The print engine is also common to all three models, so you can view the A10 as something of a bargain, in comparison with the Advent AWP10. This machine is specced at speeds of 6ppm in black and 4ppm in colour and these figures must be for normal print mode, as our draft mode results gave a top black speed of 8.6ppm. In normal mode this came down to 5.2ppm, still very worthwhile, and the colour speed showed a maximum of 3.3ppm.

A single-page colour copy took a very reasonable 34 seconds; a 15 x 10cm photo on A4 photo paper came through in a quick 54 seconds; but a 15 x 10cm photo printed from an SD card directly onto the same size print completed in just 41 seconds – very good for this price of machine.

The print quality is better than reasonable, with good black text, marred only slightly by an occasional fuzziness, where the ink has flowed into the paper fibres. Block colours for business graphics are dense and show few signs of dither patterns or striping. A colour photocopy came out a lot lighter than the original, though it was still very usable.

Photo print is surprisingly good, though some micro-banding is noticeable in solid areas of sky. Colours are natural and not far off those produced by Kodak’s own five-ink system.

PC World is now quoting slightly lower prices for Advent black and colour cartridges than when we tested the AWP10. We’d like to think this is in response to our pointing out how expensive they were, but we have to disappoint the company and say they’re still much too high. The cost per black text page is 6.2p and for colour its 14.1p, both including 0.7p for paper. Compare the costs with those from the £48 Canon PIXMA MP280, which gave 4.3p and 8.9p, or the £51 Epson Stylus SX425W, which returned an even better 2.7p and 7.7p, around half the cost of printing with the Advent A10.

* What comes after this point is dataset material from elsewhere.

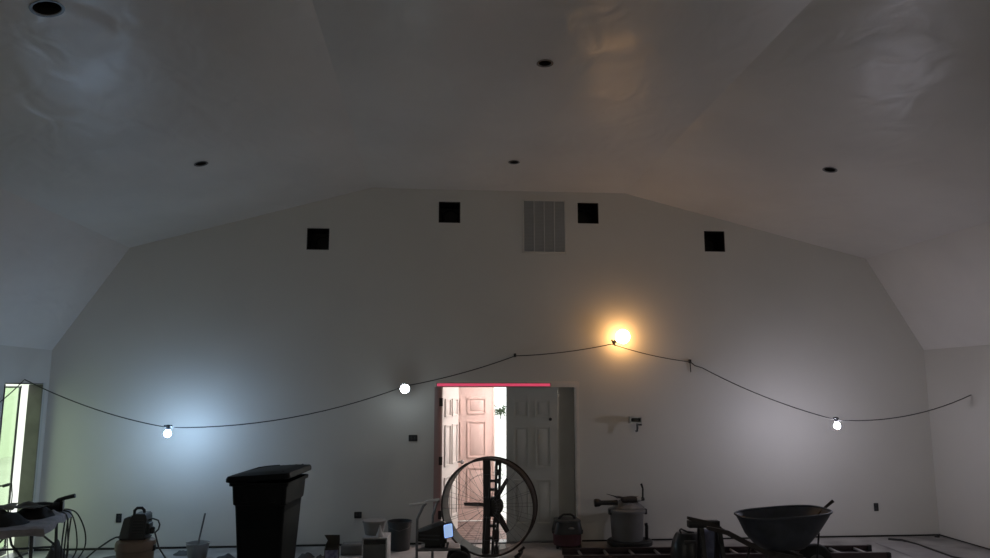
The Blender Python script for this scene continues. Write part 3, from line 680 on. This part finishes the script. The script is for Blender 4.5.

If you look at its feature set, the Advent A10 is an excellent machine for the money. Several printers at this price don’t have a colour LCD or a memory card slot (though the Epson has both) and print quality and speed are reasonable. However, it’s the cost of running the printer that separates it from its main competition and, unless PC World can pull it into line, the Advent range is going to continue to look unattractive.